Analyses incompatibles

Mais cette coopération pragmatique et opportuniste a ses limites. Par exemple, les laboratoires français et allemands - ces derniers analysent également des échantillons belges -, fournissent des résultats génétiques qui ne sont pas comparables entre eux. « Nous gagnerions tous à davantage de coopération transfrontalière. Nous avons des expériences multiples qu’il serait utile de partager. En termes de bonnes pratiques, j’apprécie notamment la culture de mise à disposition des informations au grand public chez nos voisins, notamment à travers leurs sites internet régulièrement mis à jour. Bien que cela ne soit pas transposable en tant que tel en France en raison d’une organisation différente du suivi, cette communication est très utile pour améliorer la coexistence avec l’espèce », analyse Marie-Laure Schwoerer.

Wolf Meeting au Bénélux

Des instances transnationales ont vu le jour pour accompagner le retour du loup. De ce point de vue, le Bénélux fait figure de précurseur, avec son Transboundary Wolf Meeting BeNeLux+, une réunion technique qui rassemble chaque année, outre des représentants des pays du Benelux, l’Allemagne et la France. Mais il s’agit surtout d’échanges d’informations et de bonnes pratiques. Fondée notamment par l’association française Ferus, l’European Alliance for Wolf Conservation (EAWC) constitue quant à elle une plateforme d’échange scientifique et de lobbying en faveur du canidé sauvage à l’échelle du continent.

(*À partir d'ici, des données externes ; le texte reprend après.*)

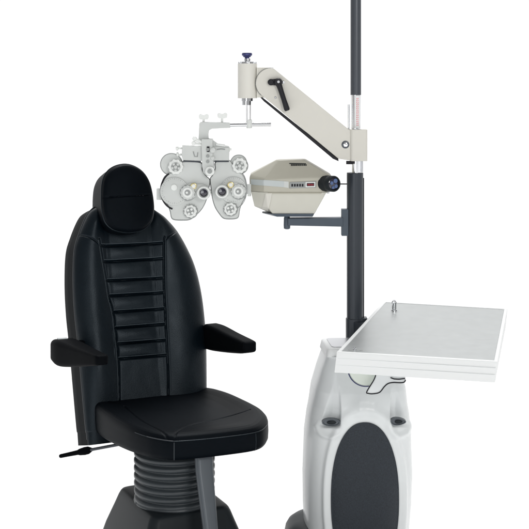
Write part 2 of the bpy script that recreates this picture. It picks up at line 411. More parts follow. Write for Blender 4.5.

Compter, comprendre, gérer

« Les experts et les techniciens des différents pays entretiennent de bonnes relations et partagent leurs données et expériences, mais il n'existe pas de cadre formel organisé par les institutions officielles. Or, travailler de manière transfrontalière à l'échelle d’une population de loups présente de nombreux avantages. Cela permet d’évaluer l'état d’une population avec des méthodes identiques, d’atteindre un état de conservation favorable dès les premiers stades de l’installation, mais aussi une plus grande flexibilité sur le nombre de loups à prélever, quand cela est nécessaire », souligne Luigi Boitani.

Peut-être la North Western Europe Wolf Cooperation (NWEWC) lancée en 2023 changera-t-elle la donne ? Ce groupe informel réunissant les administrations d’Allemagne, de Belgique, du Danemark, de la France, du Luxembourg et des Pays-Bas a pour ambition « d’établir un plan de gestion pour le loup. L’idée est de rapporter sur l’état de conservation du loup à l’échelle populationnelle et non d’un plus celle d’un État, ainsi que de chercher ensemble des solutions pour limiter les conflits avec des loups au comportement problématique », indiquent les services wallons. Le groupe se réunira pour la première fois en présentiel le 27 novembre à La Haye. Alors que le retour naturel du loup est acté, ce signal atténuera peut-être les inquiétudes, quelques jours avant le verdict du comité permanent de la Convention de Berne, sur lequel Voisins-Nachbarn reviendra.

(1) La Convention a été ratifiée par les 50 États du Conseil de l’Europe (sauf Saint-Marin), incluant les 27 de l’Union européenne.

(2) Neuf sous-populations de Canis lupus sont à l’heure actuelle disséminées à travers le continent européen.

(3) Luigi Boitani a présenté l’Évaluation de la conservation du statut du loup en Europe devant le Comité permanent de la Convention de Berne à la fin 2022.